Broadcom is an odd beast. It started life as Avago Technologies, a chipmaker based in Singapore. That firm bought a number of other chipmakers, including Broadcom, from which it took its name. In 2018 it tried to buy Qualcomm, a rival semiconductor firm, for $130bn. That would have been the biggest tech acquisition of all time. Donald Trump, then America’s president, eventually quashed the deal on national-security grounds because Broadcom was a foreign firm (even though it was in the process of moving its headquarters to America).

After that, Broadcom changed tack. Later in 2018 it surprised the industry by buying ca Technologies, a software firm, for $19bn. The following year it snapped up Symantec, a cyber-security outfit, for $11bn. The motivation was not to link its semiconductors to its new acquisitions, but to run the software firms more profitably. Cost-cutting at both firms hurt future growth prospects but helped profits. Operating margins at Broadcom’s software units ballooned from about 30% before the takeovers to around 70% today.

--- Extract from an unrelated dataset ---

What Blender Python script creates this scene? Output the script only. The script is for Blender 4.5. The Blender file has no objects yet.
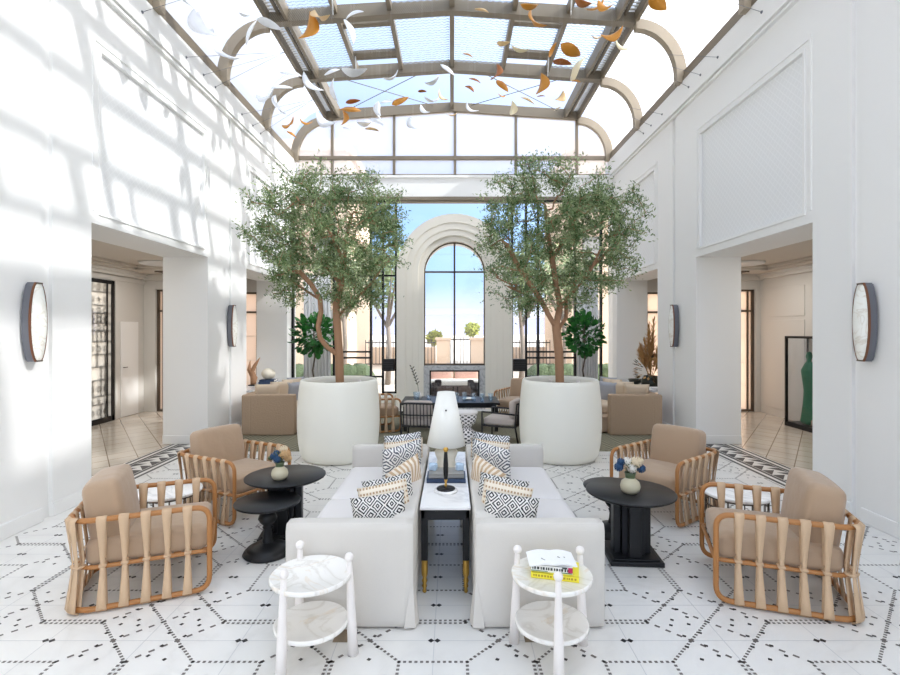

This private-equity-style approach has transformed Broadcom into a tech conglomerate. Today 26% of its revenue comes from software. With vmware that figure could grow to 45%. The shift into software has also boosted Broadcom’s overall operating margins, which have grown from 15% in 2016 to 32% today, among the best in the semiconductor industry. Investors seem pleased. Broadcom’s share price has nearly doubled over the past two years, compared with a 60% increase for the phlx, an index of chip manufacturers.

In many ways Broadcom’s most recent target resembles its previous success stories. Like ca and Symantec, vmware sells infrastructure software and controls a large share of that market. According to Gartner, a research firm, the company holds about 72% of the server-virtualisation market, a technology that it helped to pioneer. Another similarity is that its services are “sticky”, notes Stacy Rasgon of Bernstein, a broker. It is hard for existing customers to switch away because they are reliant on vmware’s software to run their server infrastructure.

But Broadcom may struggle to repeat its past successes. Antitrust regulators are ever more wary of big tech mergers. And even though the two firms do not compete directly, America’s Federal Trade Commission is already investigating whether Broadcom forced customers into exclusive agreements that make it difficult for them to shop around. Another risk is a cultural clash. Last year sas Institute, another enterprise firm, rejected Broadcom’s takeover bid. Part of the reason was that employees worried that its cost-cutting strategy would put an end to their office perks.

And some worry that Broadcom’s pursuit of profits will mean that vmware misses out on a bigger prize. It is in the middle of its own pivot, planning to grow its subscription and cloud arms from 25% of sales today to around 40% by 2025. In doing so, vmware “has a shot at being the layer on which most companies use the cloud”, argues Patrick Moorhead, a chip-industry analyst. Cutting investment and marketing would stifle such efforts just as cloud computing is booming.